Sacrifice Chambers Berlin

In 2009, our company was assigned with a unique task which set new standards for complexity and level of accuracy. Commisioned by Prof. Dietrich Wilding and the Federal Authority for Building and Regional Planning, we were ordered to survey the sacrificial chambers of Merib and Metjen “exact to the stone” for the New Museum Berlin (Egyptian Museum & Papyrus Collection). Based on the concept developed by the museum and the restoration company ‘am Oberbaum GmbH’, the original stones were to be replaced by artificial stones and rebuild in the museum. In order to do so, several hundred stones had to be recorded without contact with an accuracy of 1/10 mm. These were then elaborately modelled in 3D, and assembled with maximum precision in order to create a digital reconstruction of the sacrificial chamber.

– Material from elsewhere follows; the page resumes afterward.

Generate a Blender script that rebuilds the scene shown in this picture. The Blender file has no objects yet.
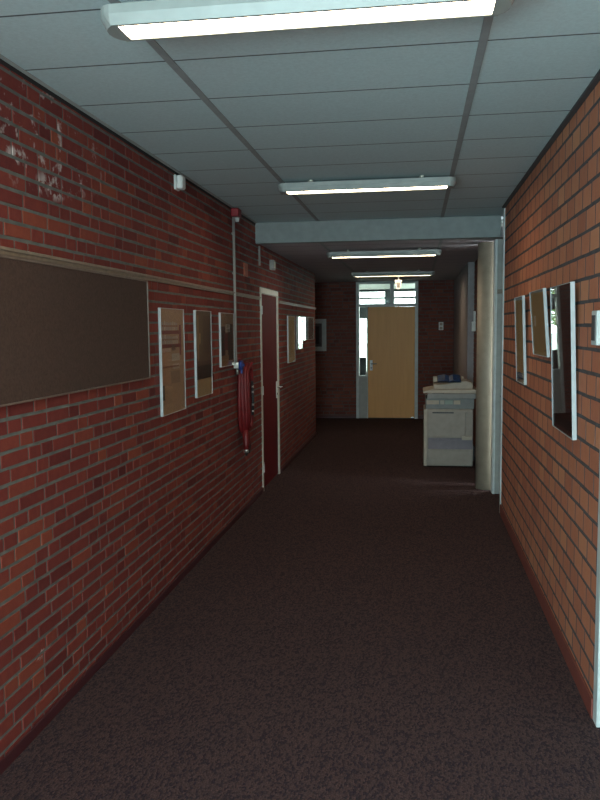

In order to create a basis for the supporting artificial stones, they had to be reconstructed accurately. Using CNC-milling, the casting moulds were shaped from the 3D-models for casting the supporting stones. During the artificial stone production these moulds were used as “positive” to produce the “negative” supplementary blocks.

The most important objective was to insert the originals as gently as possible into the artificial stones.

Today, these chambers have been rebuild in the New Museum “stone by stone” and allow a glimpse of the monumentality of Egyptian tomb constructions. Once built for high Egyptian state officials, the sacrifice chambers are now fully on display again for the first time in 70 years.